TRANSCOE – Vývoj nových vodivých priehladných elektród pre organickú elektroniku
Development of new designed transparent conductive electrodes for organic electronics
Program: Bilateral – other
Project leader: Ing. Fröhlich Karol DrSc.
Annotation: Subject of the proposed project is preparation of new transparent conductive electrodes with high transparency and low sheet resistance for organic photovoltaic\’s (OPVs) and organic light emitting diodes (OLEDs). The project will focus on five issues; i) electrode design ii) synthesis of conductive electrodes; iii) fabrication, characterization and optimization of transparent electrodes; iv) fabrication and characterization of OPVs and OLEDs to test the performance of the prepared transparent conductive electrodes; v) encapsulation. We will prepare OPVs and OLEDs with incorporated novel electrode design and test the performances of the devices when the electrode materials will be deposited on glass and/or flexible substrate. Transparent conductive electrodes will be based either on organic Ag-nanowire network -organic multilayered structure or on atomic layer deposited Al-doped ZnO films. The electrodes will be characterized and optimized by measuring the sheet resistance and light transmission. The sheet resistance of the electrode should be adjusted to below 12 Ω and 50 Ω sq−1 for organic and Al-doped ZnO films transparent electrodes, respectively. Finally, OPVs and OLEDs will be encapsulated using atomic layer deposited thin films and their performance will be examined. Proposed project includes two different approaches of transparent conducting electrodes preparation for OPVs and PLEDs. Evaluation of performance of these two types of electrodes presents important and unique output of the project. As a result of the project A step to commercialization of new transparent conductive electrodes, OPVs and OLEDs will be achieved through international collaboration. Funding of the proposed project will create seed for setting up a new research on flexible electronics, Organic Field Effect Transistors (OFETs), Organic Thin Film Transistors (OTFTs), and nanotechnology applications in electronic and photonics for both partners.

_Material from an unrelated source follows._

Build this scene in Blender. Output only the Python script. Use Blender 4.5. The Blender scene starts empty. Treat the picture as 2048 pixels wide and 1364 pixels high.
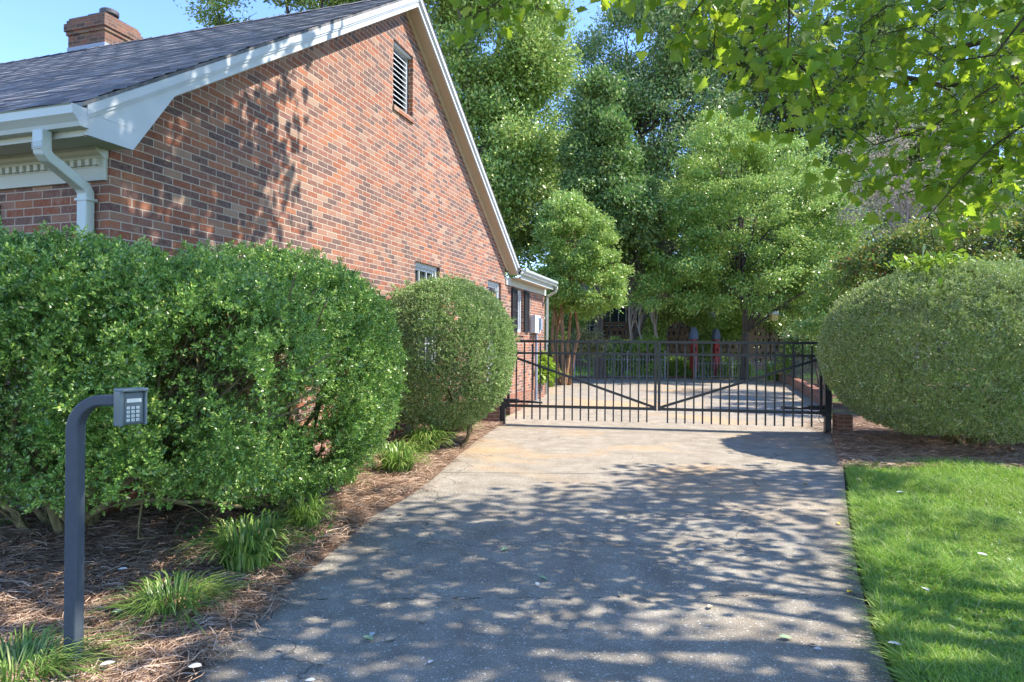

Duration: 1.2.2017 – 31.1.2020


Pokrokový MgB2 supravodič bez difúznej bariéry
Advanced MgB2 superconductor without diffusion barrier
Program: VEGA
Project leader: Ing. Kováč Pavol DrSc.
Annotation: The essence of the project is to prepare and optimize the method of preparation of superconducting composite wire (filaments) by the method of magnesium infiltration or diffusion into boron. The main emphasis will be focused on the simplicity of preparation (without the diffusion barrier), the availability and suitability of the sheath materials and their electro-mechanical properties. The properties of the MgB2 superconducting core will be controlled by technological preparation, annealing conditions, and possible doping. Selection of suitable materials and technological processes allows monitoring of effects on micro-structure, mechanical properties and superconductive properties: critical current density at temperatures in the range of 4.2 – 20 K, critical temperature, connectivity or losses in alternating magnetic field. The role of the project will be also to examine the possibility of creating superconducting links.
Duration: 1.1.2020 – 31.12.2021
Supravodivé vinutia z homogénnych MgB2 drôtov s trubičkovými vláknami
Superconducting coils made of uniform MgB2 wires with tubular filaments
Program: SRDA
Project leader: Ing. Kováč Pavol DrSc.
Annotation: The aim of this project is to develop the process of infiltration/diffusion (IMD) for long and uniform superconducting wires with tubular MgB2 filaments resulting in high engineering current densities measured in coils cooled by solid nitrogen in persistent mode. The main aim is to increase three times the engineering current density in long IMD MgB2 wires in comparison to those commercially obtained by powder-in-tube (PIT) process, especially in the range of magnetic fields 1-5T and temperatures around 20K
Duration: 1.7.2019 – 30.11.2021